I have to admit to having always treated infinities as real only in a 
possible/virtual sense rather than a literal one...  or maybe more to 
the point, set theoretic infiinties (aleph-this-n-that) as "real" vs a 
finite cardinality of "real things" which I suppose loops us back to the 
original discussion in a klein-bottle-esque tailpipe/carburator 
arrangement?
> Even the hedging compromise of the parallel worlds interpretation of QM gives too much credibility to monism by metaphysically asserting universal laws across the multiverse, and using "dippy" trickery [Ω] to skirt infinities. En garde! >8^D
more cud to masticate methinks...
> Ultimately, your pining for symmetry in, presumably bidirectional, traveling along a modal dimension (as opposed to the one way trip of a branching multiverse) sounds like a fideistic clutching to egalitarianism. Life isn't fair. It sucks; then you die. 8^D
I think it is more along the lines of my strong ambivalence implied by 
your question of infinities above?   I'm of (at least) two minds on 
these topics.  I don't know if it is a "fideistic clutching" so much as 
"lame habituation" to the form implied.
> I haven't the slightest idea how to respond to the Bildungsroman hook. I *think* Galen Strawson addresses ontogeny somewhere ... perhaps in "The Impossibility of Moral Responsibility", though Lewis handles Strawson's argument well, I think.

My Bildungsroman "hook" was intended to be nothing more than a hangnail 
to see what it might snag.   Your reference (as yet unfollowed) to 
Strawson and ontogeny feels like what I was "fishing" for.

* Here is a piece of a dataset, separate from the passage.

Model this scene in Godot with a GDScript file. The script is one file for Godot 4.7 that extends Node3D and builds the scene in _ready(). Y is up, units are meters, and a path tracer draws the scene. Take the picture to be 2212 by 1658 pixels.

As a Pseudoruminant with Aleph(naught){\displaystyle \,\aleph 
_{0}\,}stomachs I'm afraid this is going to be cud all the way down for 
me.  "... and thanks for all the fiber!" (wink to Douglas Adams).

- Sieve


>
> [Ω]https://en.wikipedia.org/wiki/Renormalization#Attitudes_and_interpretation
>
> On 12/2/21 8:21 AM, Steve Smith wrote:
>> All systems (existing within the same light-cone) are "nearly decomposable" ?
>>
>>      Herb Simon Sez:https://www.jstor.org/stable/1909285
>>
>>> One of the attractive qualities of modal realism is that it addresses both consistency (through concrete possible worlds) and completeness (through counterpart theory) in positing and testing various models. The problem becomes one of discovering which world you inhabit *from the data*, not from whatever abstracted models you may prefer.
>> Lewis's Modal Realism<https://en.wikipedia.org/wiki/Modal_realism>  is a new one on me, but very interesting framing.   Only skimming the Wikipedia Article on the topic leaves me with only enough information to be dangerous...  so I am refraining from rattling on about all of my reactions to it's implications (for me) and in particular some of the objections listed there to his theory.  From this thin introduction I think I find Yagasawa's extension of possible worlds being distributed on a modal dimension rather than isolated space-time structures (yet) more compelling/useful?
>>
>> And what would Candide<https://en.wikipedia.org/wiki/Bildungsroman>  have to say about this?
>>
>>     
>>
>>
>>> On 12/1/21 6:35 PM, Eric Charles wrote:
>>>> Me -> We've imputed in all cases. Certainly we can assume artificial systems were designed for a purpose, but we still don't know what that purpose is without imputing a model onto that system. And, in both cases, we could proceed to experiment with the system, in order to test the predictions of the imputed model and increase our confidence that we have imputed correctly. The ability to do these things does not distinguish between the two types of system. There are long and respected scientific traditions using experimental methods to gain confidence in our understanding of why certain systems were favored by natural selection, i.e., to determine the manner in which they help the organism better fit its environment.
>>>>
>>>> Me -> Well.... it might be reification in some sense, but that term usually implies inaccuracy, which we cannot know in this case without experimentation. Even with a system we designed ourselves, where we might have a lot of insight into why we designed the system the way we did, we certainly don't have perfect knowledge. All we have there is a model of our own behavior to impute off of. Once again, this doesn't clearly differentiate the two situations. In all of these situations it is a mistake to uncritically reify our initial intuitions about the system's purpose.